While I would agree that a basic programming course might be helpful as a required course for all schools, I don't understand why it should replace Calculus? There is room for both, and they have different goals and advantages/disadvantages. You say yourself that calculus is awesome for several reasons - why do you think we should replace it?
If it is only because a different course might be more practical, you have entered a slippery slope. College is not the same as trade school - we don't learn things because they are practical, but because there is an advantage simply to learning. I believe that all basic college courses should aim to promote critical thinking above all else, as the practicability of any given subject will vary widely between students.
I'm just trying to be charitable to people who don't want music, drama, driver's ed, health class, ........ cut out.
Why should recreational mathematics replace calculus, either? Ideally math would be taught well and written so that people could engage with it throughout life. (But how many adults do you see reading those yellow spiney Kluwer books at coffee shops?)
slippery slope
Thought Vi Hart was talking about high school. Maybe I was wrong. I agree that calculus is the right kind of brain-stretching for college.
I agree completely. I don't think that recreational mathematics should replace calculus. I think that there are some definite changes that should be made to mathematics education, but that the majority of these should take place at a much younger age, even grade school. Early education is the perfect place for recreational mathematics. Fostering an interest at a young age (rather than force memorization of formulas, algorithms, and tables) can help a lot to keep people engaged throughout their lives.
I think that by the time students reach the college level (which I think starts with Calculus, even if they reach this level in high school), they should be able to deal with some of the more boring parts of mathematics, sustained only by nuggets of usefulness and beauty. After all, not all mathematics is wondrous joy.

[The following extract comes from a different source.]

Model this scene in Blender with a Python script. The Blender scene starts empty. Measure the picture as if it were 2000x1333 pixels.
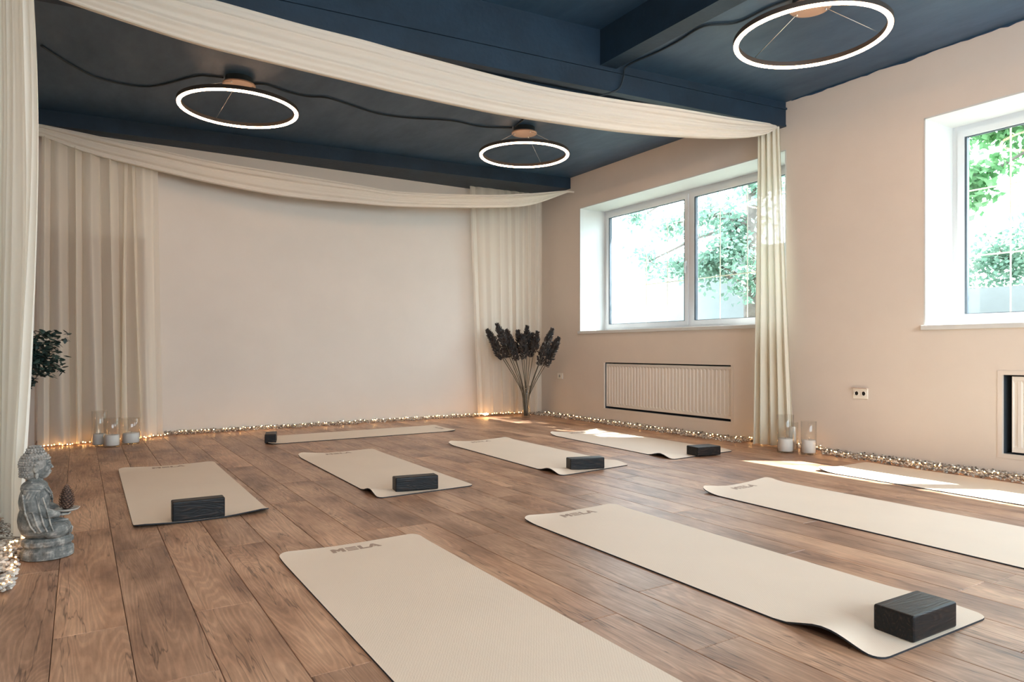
import bpy, bmesh, math, random
import numpy as np
from math import sin, cos, pi, radians, sqrt
from mathutils import Vector, Matrix, noise
random.seed(7); RNG = np.random.default_rng(7)
S = bpy.context.scene
C = S.collection

# ------------------------------------------------------------------ camera, world, sun, exposure
cam = bpy.data.objects.new('camera', bpy.data.cameras.new('camera')); C.objects.link(cam)
cam.location = (0, 0, 0.85); cam.rotation_euler = (pi/2, 0, radians(-32.1))
cam.data.lens = 24.26; cam.data.sensor_width = 36; cam.data.shift_y = 0.00925
cam.data.clip_start = 0.02
S.camera = cam
S.view_settings.view_transform = 'Standard'; S.view_settings.look = 'None'
S.view_settings.gamma = 1; S.view_settings.use_curve_mapping = False
S.view_settings.exposure = 0.87
W = bpy.data.worlds.new('sky'); S.world = W; W.use_nodes = True
W.node_tree.nodes['Background'].inputs[0].default_value = (0.78, 0.92, 1.04, 1)
W.node_tree.nodes['Background'].inputs[1].default_value = 6.6
sun = bpy.data.objects.new('sun', bpy.data.lights.new('sun', 'SUN')); C.objects.link(sun)
sun.data.energy = 26; sun.data.color = (1, 0.96, 0.9); sun.data.angle = radians(0.6)
sun.rotation_euler = Vector((-0.66, 0.51, -1)).to_track_quat('-Z', 'Y').to_euler()
def portal(y0, y1, z0, z1):
    o = bpy.data.objects.new('window_portal', bpy.data.lights.new('window_portal', 'AREA')); C.objects.link(o)
    o.data.shape = 'RECTANGLE'; o.data.size = z1-z0; o.data.size_y = y1-y0
    o.location = (5.93, (y0+y1)/2, (z0+z1)/2); o.rotation_euler = (0, pi/2, 0)
    o.data.cycles.is_portal = True
portal(3.9, 7.0, 1.05, 2.7); portal(-0.4, 2.8, 1.0, 2.65)
p3 = bpy.data.objects.new('window_portal', bpy.data.lights.new('window_portal', 'AREA')); C.objects.link(p3)
p3.data.shape = 'RECTANGLE'; p3.data.size = 4.8; p3.data.size_y = 2.1; p3.location = (2.35, -2.85, 1.8); p3.rotation_euler = (pi/2, 0, 0); p3.data.cycles.is_portal = True  # portal for the added window behind the camera
cy = S.cycles
cy.use_denoising = True
cy.max_bounces = 10; cy.diffuse_bounces = 6; cy.transparent_max_bounces = 24
cy.sample_clamp_indirect = 8; cy.caustics_reflective = False; cy.caustics_refractive = False

# ------------------------------------------------------------------ material helpers
def new_mat(name):
    m = bpy.data.materials.new(name); m.use_nodes = True
    nt = m.node_tree
    return m, nt, nt.nodes['Principled BSDF'], nt.nodes['Material Output']
def N(nt, typ, **kw):
    n = nt.nodes.new(typ)
    for k, v in kw.items():
        if k in n.inputs.keys(): n.inputs[k].default_value = v
        else: setattr(n, k, v)
    return n
def L(nt, a, b): nt.links.new(a, b)
def ramp(nt, fac, stops):
    r = nt.nodes.new('ShaderNodeValToRGB')
    el = r.color_ramp.elements
    while len(el) < len(stops): el.new(0.5)
    for e, (p, c) in zip(el, stops):
        e.position = p; e.color = (*c, 1)
    L(nt, fac, r.inputs[0]); return r.outputs[0]
def simple(name, col, rough=0.6, metal=0.0, spec=0.5, var=0.0, vscale=4.0, bump=0.0, bscale=60.0, col2=None, stretch=(1, 1, 1)):
    m, nt, b, o = new_mat(name)
    b.inputs['Base Color'].default_value = (*col, 1); b.inputs['Roughness'].default_value = rough
    b.inputs['Metallic'].default_value = metal; b.inputs['Specular IOR Level'].default_value = spec
    tc = N(nt, 'ShaderNodeTexCoord'); mp = N(nt, 'ShaderNodeMapping', Scale=stretch)
    L(nt, tc.outputs['Object'], mp.inputs[0])
    if var or col2:
        n = N(nt, 'ShaderNodeTexNoise', Scale=vscale, Detail=6.0, Roughness=0.6); L(nt, mp.outputs[0], n.inputs['Vector'])
        c2 = col2 or tuple(max(0, c*(1-var)) for c in col)
        L(nt, ramp(nt, n.outputs[0], [(0.35, col), (0.65, c2)]), b.inputs['Base Color'])
    if bump:
        n2 = N(nt, 'ShaderNodeTexNoise', Scale=bscale, Detail=4.0); L(nt, mp.outputs[0], n2.inputs['Vector'])
        bp = N(nt, 'ShaderNodeBump', Strength=bump, Distance=0.01); L(nt, n2.outputs[0], bp.inputs['Height'])
        L(nt, bp.outputs[0], b.inputs['Normal'])
    return m
def emit(name, col, s):
    m, nt, b, o = new_mat(name)
    b.inputs['Base Color'].default_value = (0.8, 0.7, 0.6, 1)
    b.inputs['Emission Color'].default_value = (*col, 1); b.inputs['Emission Strength'].default_value = s
    return m
def glass(name, tint=(1, 1, 1), refl=1.0):
    m, nt, b, o = new_mat(name); nt.nodes.remove(b)
    t = N(nt, 'ShaderNodeBsdfTransparent', Color=(*tint, 1)); g = N(nt, 'ShaderNodeBsdfGlossy', Roughness=0.02)
    f = N(nt, 'ShaderNodeLayerWeight', Blend=0.5); pw = N(nt, 'ShaderNodeMath', operation='POWER'); pw.inputs[1].default_value = 5
    sc_ = N(nt, 'ShaderNodeMath', operation='MULTIPLY_ADD'); sc_.inputs[1].default_value = 0.95; sc_.inputs[2].default_value = 0.045
    L(nt, f.outputs['Facing'], pw.inputs[0]); L(nt, pw.outputs[0], sc_.inputs[0]); mu = N(nt, 'ShaderNodeMath', operation='MULTIPLY'); mu.inputs[1].default_value = refl
    L(nt, sc_.outputs[0], mu.inputs[0])
    x = N(nt, 'ShaderNodeMixShader'); L(nt, mu.outputs[0], x.inputs[0]); L(nt, t.outputs[0], x.inputs[1]); L(nt, g.outputs[0], x.inputs[2])
    L(nt, x.outputs[0], o.inputs[0]); return m
def cloth(name, col, transp=0.25, transl=0.5, weave=True):
    m, nt, b, o = new_mat(name); nt.nodes.remove(b)
    d = N(nt, 'ShaderNodeBsdfDiffuse', Color=(*col, 1)); t = N(nt, 'ShaderNodeBsdfTranslucent', Color=(*col, 1))
    x = N(nt, 'ShaderNodeMixShader'); x.inputs[0].default_value = transl
    L(nt, d.outputs[0], x.inputs[1]); L(nt, t.outputs[0], x.inputs[2])
    tp = N(nt, 'ShaderNodeBsdfTransparent'); y = N(nt, 'ShaderNodeMixShader')
    lw = N(nt, 'ShaderNodeLayerWeight', Blend=0.35)
    mr = N(nt, 'ShaderNodeMapRange'); mr.inputs['To Min'].default_value = transp; mr.inputs['To Max'].default_value = transp*0.1
    L(nt, lw.outputs['Facing'], mr.inputs[0]); L(nt, mr.outputs[0], y.inputs[0])
    L(nt, x.outputs[0], y.inputs[1]); L(nt, tp.outputs[0], y.inputs[2]); L(nt, y.outputs[0], o.inputs[0])
    return m

# ------------------------------------------------------------------ mesh helpers
def mesh_obj(name, verts, faces, m=None, parent=None, smooth=False):
    me = bpy.data.meshes.new(name); me.from_pydata([tuple(v) for v in verts], [], faces); me.update()
    if m: me.materials.append(m)
    if smooth:
        for p in me.polygons: p.use_smooth = True
    o = bpy.data.objects.new(name, me); C.objects.link(o)
    if parent: o.parent = parent
    return o
def bm_obj(name, bm, m=None, parent=None, smooth=False):
    me = bpy.data.meshes.new(name); bm.normal_update(); bm.to_mesh(me); bm.free()
    for mm in (m if isinstance(m, (list, tuple)) else [m]):
        if mm: me.materials.append(mm)
    if smooth:
        for p in me.polygons: p.use_smooth = True
    o = bpy.data.objects.new(name, me); C.objects.link(o)
    if parent: o.parent = parent
    return o
def box(bm, x0, x1, y0, y1, z0, z1, bev=0.0):
    b2 = bmesh.new(); bmesh.ops.create_cube(b2, size=1)
    for v in b2.verts:
        v.co = Vector(((x0+x1)/2+v.co.x*(x1-x0), (y0+y1)/2+v.co.y*(y1-y0), (z0+z1)/2+v.co.z*(z1-z0)))
    if bev: bmesh.ops.bevel(b2, geom=b2.edges[:]+b2.verts[:], offset=bev, segments=3, affect='EDGES', profile=0.5)
    me = bpy.data.meshes.new('t'); b2.to_mesh(me); b2.free(); bm.from_mesh(me); bpy.data.meshes.remove(me)
def box_obj(name, x0, x1, y0, y1, z0, z1, m, parent=None, bev=0.0):
    bm = bmesh.new(); box(bm, x0, x1, y0, y1, z0, z1, bev); return bm_obj(name, bm, m, parent)
def tube(bm, pts, r, n=8, cap=True):
    pts = [Vector(p) for p in pts]; rs = r if isinstance(r, (list, tuple)) else [r]*len(pts)
    rings = []; up = Vector((0.13, 0.27, 0.95))
    for i, p in enumerate(pts):
        d = (pts[min(i+1, len(pts)-1)]-pts[max(i-1, 0)]).normalized()
        a = d.cross(up)
        if a.length < 1e-3: a = d.cross(Vector((1, 0, 0)))
        a.normalize(); b = d.cross(a)
        rings.append([bm.verts.new(p+(a*cos(2*pi*k/n)+b*sin(2*pi*k/n))*rs[i]) for k in range(n)])
    for i in range(len(rings)-1):
        for k in range(n):
            bm.faces.new((rings[i][k], rings[i][(k+1) % n], rings[i+1][(k+1) % n], rings[i+1][k]))
    if cap:
        bm.faces.new(rings[0][::-1]); bm.faces.new(rings[-1])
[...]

I also agree that many of these problems could be fixed simply by teaching better. In calculus, for example, the beautiful thing is how closely it mirrors nature. Calculus states that if we know the position of an object at all times, we also know the velocity of the object at all times. This is a beautiful and fundamental result, one that I feel is not stressed enough during a first-year calculus course. I think that it is amazing not just that we know (in theory) the velocity, but that we can actually calculate it explicitly (in most circumstances) or approximate it numerically (in most circumstances). The parts of calculus on how to do that are somewhat less beautiful and paradigm-shifting, but are necessary, and adult students ought to be able to deal with that.
If it is only because a different course might be more practical, you have entered a slippery slope. College is not the same as trade school - we don't learn things because they are practical, but because there is an advantage simply to learning. I believe that all basic college courses should aim to promote critical thinking above all else, as the practicability of any given subject will vary widely between students.